El bipartidismo ha abusado de su posición dominante y las mayorías absolutas se han mostrado muchas veces contraproducentes para el interés nacional, porque el exceso de poder y la falta de alternancia son casi siempre malos. En democracia, las acciones (y las inacciones) deben tener consecuencias y no quedar impunes. En otros países, los responsables se van; aquí se aferran al cargo. Es lógico, por tanto, que se produzca una reacción, pero no un suicidio colectivo votando a una formación que, repito, supone un peligro evidente para nuestro sistema de libertades y de convivencia.

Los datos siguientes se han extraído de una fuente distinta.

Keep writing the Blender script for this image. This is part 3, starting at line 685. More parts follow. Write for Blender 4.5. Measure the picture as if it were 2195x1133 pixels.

A pesar de todo ello, el por ahora presidente, esclavo de su inmovilismo y ensimismamiento, confiando en un inaceptable chantaje del voto del miedo, que creo no le va a funcionar (ni debiera hacerlo), se aferra al poder. Sus lugartenientes le sobrevuelan en círculos sin comprender que están tan inhabilitados como su jefe para sucederle. El inseguro líder del otro partido mayoritario, con una carencia de profundidad y de ideas verdaderamente notable, anda frenético por tocar algo de poder a toda costa, aunque el país se vaya al garete. Esto no puede continuar así.
Es tiempo de estadistas, no de oportunistas. España está en la encrucijada.